Direction ->
Start at the line holding "Model this scene", stop at the line holding "from mathutils import Vector", and repeat those lines exactly, both ends included; skip the pictures.

___ Records for processing

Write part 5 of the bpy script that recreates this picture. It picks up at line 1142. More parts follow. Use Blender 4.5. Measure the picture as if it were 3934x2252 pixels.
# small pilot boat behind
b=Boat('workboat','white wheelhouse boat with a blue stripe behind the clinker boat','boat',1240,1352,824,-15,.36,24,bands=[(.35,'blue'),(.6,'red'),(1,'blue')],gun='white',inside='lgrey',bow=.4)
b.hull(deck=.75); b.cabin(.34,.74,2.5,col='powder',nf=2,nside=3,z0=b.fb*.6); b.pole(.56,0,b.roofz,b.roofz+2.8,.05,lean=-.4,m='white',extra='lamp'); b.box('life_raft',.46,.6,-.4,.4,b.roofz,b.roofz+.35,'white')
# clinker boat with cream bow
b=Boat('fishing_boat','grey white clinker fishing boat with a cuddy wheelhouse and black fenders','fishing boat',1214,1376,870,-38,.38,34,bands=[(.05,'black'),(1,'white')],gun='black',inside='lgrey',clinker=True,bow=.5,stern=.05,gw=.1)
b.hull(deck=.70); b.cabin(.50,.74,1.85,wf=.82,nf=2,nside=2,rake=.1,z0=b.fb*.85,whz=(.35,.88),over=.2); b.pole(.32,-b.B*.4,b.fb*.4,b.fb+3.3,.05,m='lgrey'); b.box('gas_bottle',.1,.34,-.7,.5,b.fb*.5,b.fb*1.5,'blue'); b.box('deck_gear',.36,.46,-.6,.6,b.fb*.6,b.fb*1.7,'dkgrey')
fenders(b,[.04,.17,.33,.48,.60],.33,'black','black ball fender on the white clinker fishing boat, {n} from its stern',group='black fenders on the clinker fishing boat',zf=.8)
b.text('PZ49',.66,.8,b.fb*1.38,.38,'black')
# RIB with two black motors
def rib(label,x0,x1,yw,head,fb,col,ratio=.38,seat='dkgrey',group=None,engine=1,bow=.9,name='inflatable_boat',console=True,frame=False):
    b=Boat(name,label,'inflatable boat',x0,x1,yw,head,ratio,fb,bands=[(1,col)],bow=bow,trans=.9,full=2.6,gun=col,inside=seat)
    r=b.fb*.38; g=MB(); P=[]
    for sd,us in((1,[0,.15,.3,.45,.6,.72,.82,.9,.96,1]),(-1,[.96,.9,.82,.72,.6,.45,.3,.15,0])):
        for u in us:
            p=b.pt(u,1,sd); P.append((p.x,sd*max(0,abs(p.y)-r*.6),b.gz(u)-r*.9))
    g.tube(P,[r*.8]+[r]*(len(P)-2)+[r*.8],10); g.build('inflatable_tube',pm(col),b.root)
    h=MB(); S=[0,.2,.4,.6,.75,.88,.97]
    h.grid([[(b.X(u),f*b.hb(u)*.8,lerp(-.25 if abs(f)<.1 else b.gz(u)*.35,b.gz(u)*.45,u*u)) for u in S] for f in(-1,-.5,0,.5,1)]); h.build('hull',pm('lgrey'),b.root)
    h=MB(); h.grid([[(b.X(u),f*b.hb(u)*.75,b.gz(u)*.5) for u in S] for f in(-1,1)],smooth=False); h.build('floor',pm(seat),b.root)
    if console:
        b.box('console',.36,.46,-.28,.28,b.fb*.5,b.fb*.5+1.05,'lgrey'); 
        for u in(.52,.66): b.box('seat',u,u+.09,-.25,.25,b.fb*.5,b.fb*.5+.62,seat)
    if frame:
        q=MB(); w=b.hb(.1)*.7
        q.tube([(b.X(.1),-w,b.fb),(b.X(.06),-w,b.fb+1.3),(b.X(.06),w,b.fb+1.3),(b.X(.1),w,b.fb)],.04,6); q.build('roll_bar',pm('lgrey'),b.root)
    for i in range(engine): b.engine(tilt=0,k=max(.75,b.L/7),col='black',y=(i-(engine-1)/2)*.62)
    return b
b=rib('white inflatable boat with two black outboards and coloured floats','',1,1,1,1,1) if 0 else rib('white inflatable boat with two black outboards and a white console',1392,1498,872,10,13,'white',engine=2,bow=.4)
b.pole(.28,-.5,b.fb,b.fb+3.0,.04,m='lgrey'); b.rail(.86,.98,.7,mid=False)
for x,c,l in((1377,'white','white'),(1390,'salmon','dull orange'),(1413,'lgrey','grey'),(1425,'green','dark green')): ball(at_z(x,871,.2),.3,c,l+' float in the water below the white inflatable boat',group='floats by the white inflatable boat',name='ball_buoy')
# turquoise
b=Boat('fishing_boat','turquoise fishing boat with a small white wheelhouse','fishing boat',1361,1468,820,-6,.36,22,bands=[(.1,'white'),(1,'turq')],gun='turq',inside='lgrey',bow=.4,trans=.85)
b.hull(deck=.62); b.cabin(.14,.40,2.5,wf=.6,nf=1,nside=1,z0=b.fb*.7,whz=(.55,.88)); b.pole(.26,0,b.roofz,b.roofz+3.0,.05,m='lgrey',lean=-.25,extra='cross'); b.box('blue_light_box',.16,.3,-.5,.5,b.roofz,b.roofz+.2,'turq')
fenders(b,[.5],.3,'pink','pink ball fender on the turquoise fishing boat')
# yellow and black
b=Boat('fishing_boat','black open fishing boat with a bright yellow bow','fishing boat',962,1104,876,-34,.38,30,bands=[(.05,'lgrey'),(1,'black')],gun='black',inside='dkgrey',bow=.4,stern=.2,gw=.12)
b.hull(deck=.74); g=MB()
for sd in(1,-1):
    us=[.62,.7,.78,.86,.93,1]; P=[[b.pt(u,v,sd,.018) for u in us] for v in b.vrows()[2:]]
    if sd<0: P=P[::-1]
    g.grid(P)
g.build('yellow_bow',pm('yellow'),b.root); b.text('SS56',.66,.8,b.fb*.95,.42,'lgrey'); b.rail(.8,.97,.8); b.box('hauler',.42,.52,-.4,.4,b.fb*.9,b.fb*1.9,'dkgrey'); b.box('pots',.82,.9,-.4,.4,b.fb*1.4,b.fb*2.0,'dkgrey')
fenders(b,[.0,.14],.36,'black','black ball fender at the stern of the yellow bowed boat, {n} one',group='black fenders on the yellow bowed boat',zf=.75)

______
___ Records for processing

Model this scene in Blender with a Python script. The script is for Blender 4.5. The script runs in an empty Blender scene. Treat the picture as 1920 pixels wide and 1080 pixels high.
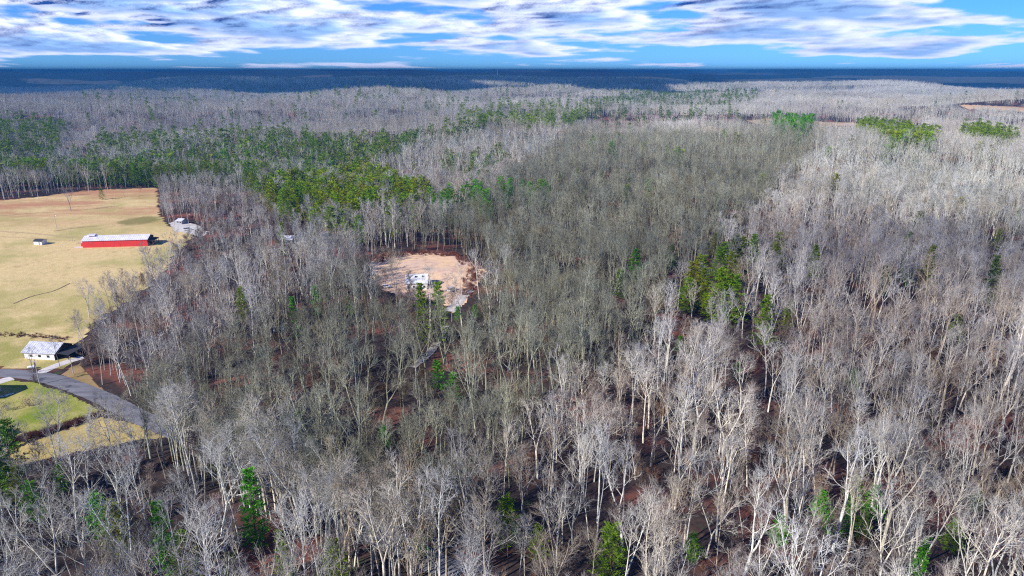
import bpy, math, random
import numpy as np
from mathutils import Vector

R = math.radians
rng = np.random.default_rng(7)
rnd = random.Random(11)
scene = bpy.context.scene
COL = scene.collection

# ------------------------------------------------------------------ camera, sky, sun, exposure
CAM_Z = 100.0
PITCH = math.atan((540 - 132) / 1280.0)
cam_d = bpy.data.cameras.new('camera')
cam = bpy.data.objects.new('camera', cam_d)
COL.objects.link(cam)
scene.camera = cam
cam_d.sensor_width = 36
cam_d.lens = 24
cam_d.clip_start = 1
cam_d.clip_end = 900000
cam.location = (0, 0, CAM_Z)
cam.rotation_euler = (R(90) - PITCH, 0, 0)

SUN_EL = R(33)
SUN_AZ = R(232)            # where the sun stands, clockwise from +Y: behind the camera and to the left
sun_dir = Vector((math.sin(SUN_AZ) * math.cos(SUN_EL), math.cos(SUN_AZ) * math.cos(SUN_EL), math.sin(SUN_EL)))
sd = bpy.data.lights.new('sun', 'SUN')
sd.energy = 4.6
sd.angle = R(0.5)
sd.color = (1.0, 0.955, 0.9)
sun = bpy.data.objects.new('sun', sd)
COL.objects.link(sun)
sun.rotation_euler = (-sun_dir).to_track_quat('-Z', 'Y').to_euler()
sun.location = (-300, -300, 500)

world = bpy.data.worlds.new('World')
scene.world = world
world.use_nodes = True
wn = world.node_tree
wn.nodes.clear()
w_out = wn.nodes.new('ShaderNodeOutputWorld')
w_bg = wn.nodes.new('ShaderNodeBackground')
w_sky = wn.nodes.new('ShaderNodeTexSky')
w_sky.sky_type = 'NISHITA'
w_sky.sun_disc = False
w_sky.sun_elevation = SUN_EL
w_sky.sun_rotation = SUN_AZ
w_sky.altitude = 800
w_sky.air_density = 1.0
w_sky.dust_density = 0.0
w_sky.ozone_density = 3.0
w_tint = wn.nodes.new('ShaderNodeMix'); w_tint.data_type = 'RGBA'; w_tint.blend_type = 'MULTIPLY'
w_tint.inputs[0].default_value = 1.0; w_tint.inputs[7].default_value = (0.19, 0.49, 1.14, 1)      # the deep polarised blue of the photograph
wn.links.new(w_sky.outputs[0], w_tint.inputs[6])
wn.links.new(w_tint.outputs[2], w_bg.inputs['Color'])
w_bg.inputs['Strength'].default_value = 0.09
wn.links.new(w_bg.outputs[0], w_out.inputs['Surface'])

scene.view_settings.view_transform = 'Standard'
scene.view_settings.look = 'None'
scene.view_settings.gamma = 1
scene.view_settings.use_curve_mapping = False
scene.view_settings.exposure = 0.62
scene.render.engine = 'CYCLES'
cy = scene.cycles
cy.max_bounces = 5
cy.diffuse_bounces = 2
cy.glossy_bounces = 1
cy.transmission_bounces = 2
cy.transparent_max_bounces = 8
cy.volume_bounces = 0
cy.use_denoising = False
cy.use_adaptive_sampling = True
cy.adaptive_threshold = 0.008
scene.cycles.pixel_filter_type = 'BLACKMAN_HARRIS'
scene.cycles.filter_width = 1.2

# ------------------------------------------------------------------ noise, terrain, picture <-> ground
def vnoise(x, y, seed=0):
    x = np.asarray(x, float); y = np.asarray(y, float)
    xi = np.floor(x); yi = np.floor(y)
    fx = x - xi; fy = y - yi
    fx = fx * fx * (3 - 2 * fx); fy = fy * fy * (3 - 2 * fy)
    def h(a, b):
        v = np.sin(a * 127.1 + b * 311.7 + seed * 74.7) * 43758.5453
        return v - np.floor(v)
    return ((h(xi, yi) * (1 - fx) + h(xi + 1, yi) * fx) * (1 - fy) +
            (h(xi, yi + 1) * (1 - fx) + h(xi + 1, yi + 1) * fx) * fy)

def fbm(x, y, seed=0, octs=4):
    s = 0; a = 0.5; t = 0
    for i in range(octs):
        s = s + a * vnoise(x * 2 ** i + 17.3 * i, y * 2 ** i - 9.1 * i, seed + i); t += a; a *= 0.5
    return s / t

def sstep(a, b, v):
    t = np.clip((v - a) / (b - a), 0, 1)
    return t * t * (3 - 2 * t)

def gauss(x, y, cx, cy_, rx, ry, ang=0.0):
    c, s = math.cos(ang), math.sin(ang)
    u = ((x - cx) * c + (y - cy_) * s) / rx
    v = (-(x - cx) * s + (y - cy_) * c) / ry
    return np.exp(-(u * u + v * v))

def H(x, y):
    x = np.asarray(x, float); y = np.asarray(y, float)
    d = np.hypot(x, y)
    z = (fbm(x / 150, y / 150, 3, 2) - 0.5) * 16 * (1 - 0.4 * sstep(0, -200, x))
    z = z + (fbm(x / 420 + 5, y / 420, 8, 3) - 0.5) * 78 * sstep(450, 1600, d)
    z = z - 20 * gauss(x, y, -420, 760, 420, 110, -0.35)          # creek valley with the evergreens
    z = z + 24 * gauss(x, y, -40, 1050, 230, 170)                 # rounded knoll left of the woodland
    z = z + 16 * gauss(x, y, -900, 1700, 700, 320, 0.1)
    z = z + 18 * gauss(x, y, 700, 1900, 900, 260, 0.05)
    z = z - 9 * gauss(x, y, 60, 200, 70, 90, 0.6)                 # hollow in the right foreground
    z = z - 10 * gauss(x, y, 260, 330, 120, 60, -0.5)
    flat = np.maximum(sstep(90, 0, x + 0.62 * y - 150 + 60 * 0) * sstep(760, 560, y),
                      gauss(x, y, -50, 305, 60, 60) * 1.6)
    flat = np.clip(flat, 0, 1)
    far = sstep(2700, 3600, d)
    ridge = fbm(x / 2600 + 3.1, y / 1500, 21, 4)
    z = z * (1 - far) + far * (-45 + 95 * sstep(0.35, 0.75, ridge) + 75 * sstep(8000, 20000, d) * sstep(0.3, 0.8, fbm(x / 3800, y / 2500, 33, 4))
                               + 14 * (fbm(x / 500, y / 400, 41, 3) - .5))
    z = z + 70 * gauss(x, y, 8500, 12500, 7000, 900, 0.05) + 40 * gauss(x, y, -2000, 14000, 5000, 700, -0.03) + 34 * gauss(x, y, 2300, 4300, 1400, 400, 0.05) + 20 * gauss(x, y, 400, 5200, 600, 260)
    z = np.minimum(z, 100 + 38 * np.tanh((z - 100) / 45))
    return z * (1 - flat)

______

Exercise output ->
Model this scene in Blender with a Python script. The script is for Blender 4.5. The script runs in an empty Blender scene. Treat the picture as 1920 pixels wide and 1080 pixels high.
import bpy, math, random
import numpy as np
from mathutils import Vector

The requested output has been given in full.